→ Given task:
Each line from the beginning of the data below through the line containing "add_child(we)" should be repeated exactly, please.

_ _ _ _

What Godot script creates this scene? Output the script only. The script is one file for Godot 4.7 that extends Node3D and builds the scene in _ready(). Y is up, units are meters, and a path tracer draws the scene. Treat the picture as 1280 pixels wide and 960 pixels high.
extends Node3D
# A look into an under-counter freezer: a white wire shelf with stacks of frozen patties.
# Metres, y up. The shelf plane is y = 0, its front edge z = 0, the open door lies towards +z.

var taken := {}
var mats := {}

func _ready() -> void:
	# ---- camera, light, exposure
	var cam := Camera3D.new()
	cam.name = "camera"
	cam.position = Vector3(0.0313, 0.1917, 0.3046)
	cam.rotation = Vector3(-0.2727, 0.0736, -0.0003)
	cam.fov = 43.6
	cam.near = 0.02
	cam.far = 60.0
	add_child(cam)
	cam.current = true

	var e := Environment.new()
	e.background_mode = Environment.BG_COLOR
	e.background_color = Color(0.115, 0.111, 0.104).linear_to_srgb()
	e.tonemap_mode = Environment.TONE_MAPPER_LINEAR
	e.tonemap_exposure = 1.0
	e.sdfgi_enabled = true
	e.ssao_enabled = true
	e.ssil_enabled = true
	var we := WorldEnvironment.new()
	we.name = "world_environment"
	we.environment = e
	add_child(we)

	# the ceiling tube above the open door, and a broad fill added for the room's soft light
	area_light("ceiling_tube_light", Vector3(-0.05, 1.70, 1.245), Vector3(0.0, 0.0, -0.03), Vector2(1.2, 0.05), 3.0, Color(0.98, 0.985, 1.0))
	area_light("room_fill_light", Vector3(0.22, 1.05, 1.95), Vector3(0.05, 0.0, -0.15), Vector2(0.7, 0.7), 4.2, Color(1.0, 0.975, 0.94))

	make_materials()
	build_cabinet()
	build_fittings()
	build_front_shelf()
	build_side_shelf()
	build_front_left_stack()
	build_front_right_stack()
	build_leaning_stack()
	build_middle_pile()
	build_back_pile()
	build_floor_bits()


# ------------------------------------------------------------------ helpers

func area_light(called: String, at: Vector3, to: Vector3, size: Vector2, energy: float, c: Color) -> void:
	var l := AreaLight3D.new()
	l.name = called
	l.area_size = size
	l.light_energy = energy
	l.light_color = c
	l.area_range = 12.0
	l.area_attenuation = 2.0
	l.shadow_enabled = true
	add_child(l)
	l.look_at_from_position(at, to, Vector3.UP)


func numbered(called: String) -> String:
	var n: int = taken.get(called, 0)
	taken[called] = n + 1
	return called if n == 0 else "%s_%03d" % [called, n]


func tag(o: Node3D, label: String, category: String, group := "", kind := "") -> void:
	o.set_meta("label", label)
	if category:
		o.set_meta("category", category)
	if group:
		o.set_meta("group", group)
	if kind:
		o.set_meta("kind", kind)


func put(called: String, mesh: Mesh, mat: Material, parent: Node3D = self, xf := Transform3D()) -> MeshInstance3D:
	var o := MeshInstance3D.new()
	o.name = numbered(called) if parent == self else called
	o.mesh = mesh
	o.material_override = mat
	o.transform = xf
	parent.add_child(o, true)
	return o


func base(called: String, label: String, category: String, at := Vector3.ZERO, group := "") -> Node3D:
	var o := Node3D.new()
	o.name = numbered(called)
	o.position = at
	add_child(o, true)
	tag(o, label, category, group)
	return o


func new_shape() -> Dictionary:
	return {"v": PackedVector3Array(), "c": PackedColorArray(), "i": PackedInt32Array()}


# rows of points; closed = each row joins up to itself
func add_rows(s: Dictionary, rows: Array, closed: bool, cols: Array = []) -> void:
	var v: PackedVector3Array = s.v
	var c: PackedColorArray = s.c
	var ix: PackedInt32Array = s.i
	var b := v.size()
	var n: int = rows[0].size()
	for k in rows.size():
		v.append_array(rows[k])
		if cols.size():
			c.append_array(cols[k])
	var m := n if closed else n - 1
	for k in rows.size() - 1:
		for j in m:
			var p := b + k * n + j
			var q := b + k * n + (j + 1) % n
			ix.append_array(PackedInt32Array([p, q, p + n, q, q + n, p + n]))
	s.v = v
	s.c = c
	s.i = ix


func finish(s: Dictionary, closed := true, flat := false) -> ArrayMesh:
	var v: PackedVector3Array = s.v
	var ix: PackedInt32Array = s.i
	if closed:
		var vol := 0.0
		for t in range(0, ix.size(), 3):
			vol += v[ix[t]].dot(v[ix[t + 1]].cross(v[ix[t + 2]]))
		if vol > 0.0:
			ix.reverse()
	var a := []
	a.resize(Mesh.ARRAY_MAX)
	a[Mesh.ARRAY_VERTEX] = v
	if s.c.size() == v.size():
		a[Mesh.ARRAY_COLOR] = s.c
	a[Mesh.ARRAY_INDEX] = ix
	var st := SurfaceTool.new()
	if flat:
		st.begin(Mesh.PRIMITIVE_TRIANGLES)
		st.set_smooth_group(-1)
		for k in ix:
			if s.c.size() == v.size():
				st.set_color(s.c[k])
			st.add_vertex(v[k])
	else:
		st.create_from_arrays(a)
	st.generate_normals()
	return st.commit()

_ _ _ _

→ In response:
What Godot script creates this scene? Output the script only. The script is one file for Godot 4.7 that extends Node3D and builds the scene in _ready(). Y is up, units are meters, and a path tracer draws the scene. Treat the picture as 1280 pixels wide and 960 pixels high.
extends Node3D
# A look into an under-counter freezer: a white wire shelf with stacks of frozen patties.
# Metres, y up. The shelf plane is y = 0, its front edge z = 0, the open door lies towards +z.

var taken := {}
var mats := {}

func _ready() -> void:
	# ---- camera, light, exposure
	var cam := Camera3D.new()
	cam.name = "camera"
	cam.position = Vector3(0.0313, 0.1917, 0.3046)
	cam.rotation = Vector3(-0.2727, 0.0736, -0.0003)
	cam.fov = 43.6
	cam.near = 0.02
	cam.far = 60.0
	add_child(cam)
	cam.current = true

	var e := Environment.new()
	e.background_mode = Environment.BG_COLOR
	e.background_color = Color(0.115, 0.111, 0.104).linear_to_srgb()
	e.tonemap_mode = Environment.TONE_MAPPER_LINEAR
	e.tonemap_exposure = 1.0
	e.sdfgi_enabled = true
	e.ssao_enabled = true
	e.ssil_enabled = true
	var we := WorldEnvironment.new()
	we.name = "world_environment"
	we.environment = e
	add_child(we)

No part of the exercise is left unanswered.